Re: "Windows 95" design?
> So... MS took the same approach and Windows took the Apple menu and upside-downed it (but you could drag it to the top again if you wanted) and smashed it together with the task bar from RISC OS?
Not really.
I have heard this claim before but the original Apple menu was not like that at all.
In the early versions of MacOS (N.B. *not* macOS, i.e. Mac OS X), the Apple menu was not hierarchical, it was not user-customisable, it was not used for launching apps, and it was not used for shutting down the system (that was the Special menu on the end of the menu bar for Finder.)

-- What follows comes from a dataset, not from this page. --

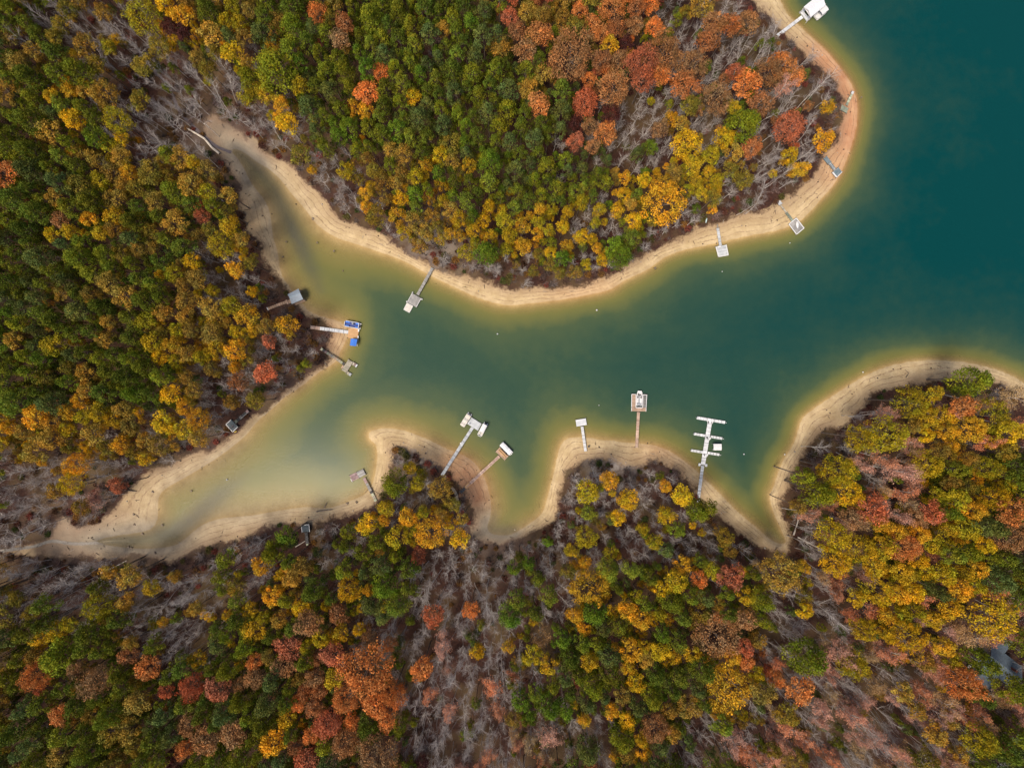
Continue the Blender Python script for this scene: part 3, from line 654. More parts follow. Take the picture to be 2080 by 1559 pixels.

In 1991, MacOS 7 was a big rewrite, replacing a lot of the assembly-language and Pascal bits with C code, and adding Multifinder. It gained the customisable Apple menu, represented by a nested set of folders inside the System Folder. The Control Panel also became hierarchical, which it wasn't before. System 7 also introduced Aliases, which are something like Unix symbolic links for Classic MacOS, but which contained a machine name and so worked over network connections as well.
Suddenly it became possible to put folders in your Start Menu and fill those folders with aliases pointing to your apps... but I was actively supporting Macs every day back then, and this was _not_ a common thing to do. It was more common to put some aliases to often-used apps on your desktop.
MacOS 8 started to popularise and standardise the use of the Apple Menu to be an application launcher, but it still wasn't a standard feature. It had an automatically-managed "Recent Applications" folder as well as "Recent Documents" but if you wanted to put apps in there, you had to roll your own solution, and it would not be managed by the system.
MacOS 8 came out in 1997 so it post-dates both Windows 95 and Windows NT 4.
This was not something Microsoft copied from Apple. In fact it's closer to the other way round.
The idea of the "icon bar" at the bottom of the screen seems to be something original to Acorn in Arthur for the early Archimedes, but as a long time RISC OS user, I can tell that people calling it a taskbar are basing that on screenshots, not use.
(Comparison: "Windows 2 had a taskbar, it is the green strip at the bottom!" No. Don't judge from screenshots. Try it for yourself. That strip is just an area of desktop that windows do not cover.)
It is not an app launcher -- you use the filesystem, like on a Mac. It is not an app switcher. You use the icons in the icon bar to manage program state (like the App Name menu in OS X) and to open new windows.
It *doesn't* contain an app launcher menu. It does not have a notification area. It does not have buttons for windows.
But... It *does* contain drive icons, which Windows' Taskbar doesn't. It does contain folders, which Windows doesn't. It does have a global OS status icon, which Windows doesn't. It does have a clock but it's optional.
NeXT seems to have taken the idea from Acorn Arthur and invented the dock as an OS UI feature. (Apps already had toolbars, back to later Xerox products.)
The NeXT dock is closer to the Windows taskbar... but not very. It doesn't contain drives and most of the Acorn stuff. It does have a clock but it does not convey status info. It is an app launcher but only one-by-one (like Win98/XP's "quick launch toolbar" which is a separate thing, not a standard part of the taskbar). The Dock has no hierarchical launchers or anything. The Dock is also not a window switcher -- there's a separate area at bottom left where window icons stack up, and they only appear when minimised, a bit like Windows 1.x/2.x.
Yes, 100%, there was inspiration there, but they are all different and work differently and nothing in NeXT is directly copied from Arthur.
Arthur influenced a very different UI element in NeXTstep, which worked differently and looks different. That influenced Win95 but again not directly.
There was nothing like the Taskbar before MS invented it. I am not a fan of MS but the UI R&D and engineering in Windows 95 was world-class stuff. Credit where it's due.